A cold-atom interferometric rotation sensor

Atom interferometers exploit the principle of quantum superposition to compare the evolution speeds of superposed wavefunctions by beating the oscillations of these inbuilt atomic clocks. Since atoms and their constituents have mass, charge and magnetization, atom interferometers can measure inertial motion and electric and magnetic fields, by recording their differential effect upon the interfering matterwaves.

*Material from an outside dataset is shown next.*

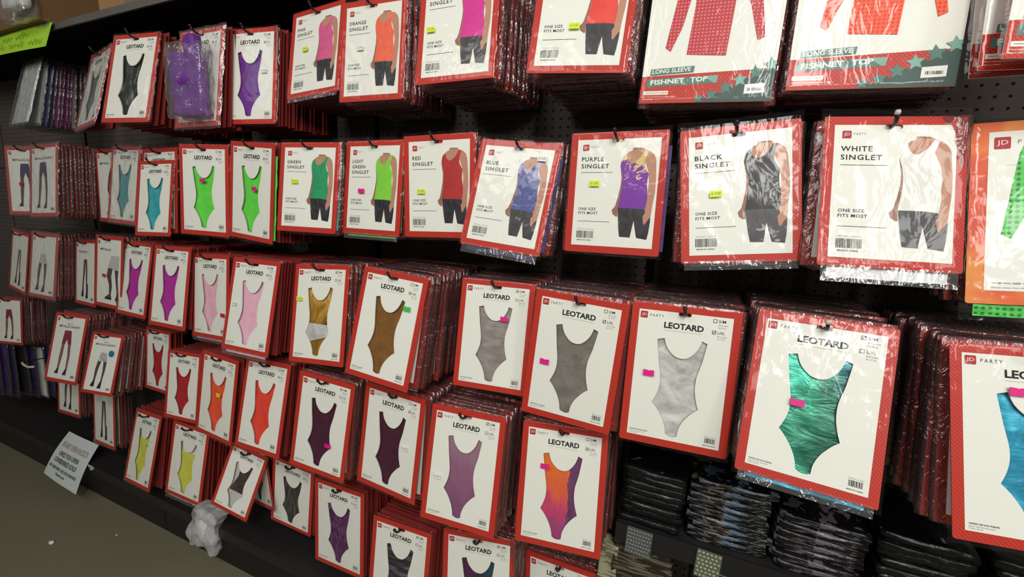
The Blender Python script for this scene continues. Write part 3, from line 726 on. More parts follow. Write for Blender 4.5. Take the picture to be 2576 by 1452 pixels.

We have developed an atom interferometer that can distinguish and control the velocities of ultracold atoms, and for enhanced fidelity we have applied NMR composite-pulse techniques. We shall use these techniques and apparatus to form a sensitive atom interferometric gyroscope that exploits the sensitivity of atomic phase to Coriolis acceleration. Ballistic atom cloud expansion maps atomic velocity to position, causing the Coriolis-dependent phase to be manifest spatially as a rotation-dependent fringe pattern, which can be imaged and the rotation rate deduced. Whereas conventional mechanical and optical gyroscopes are prone to toppling and mirror 'lock-in', the freely-moving atoms are unperturbed by the apparatus.
Beyond demonstrating and characterizing the atomic interferometer gyroscope, we shall demonstrate its miniaturization with a sealed-off atom/vacuum chamber, develop the composite-pulse sequences, and explore a quantum-enhanced read-out method borrowing from Raman quantum memory.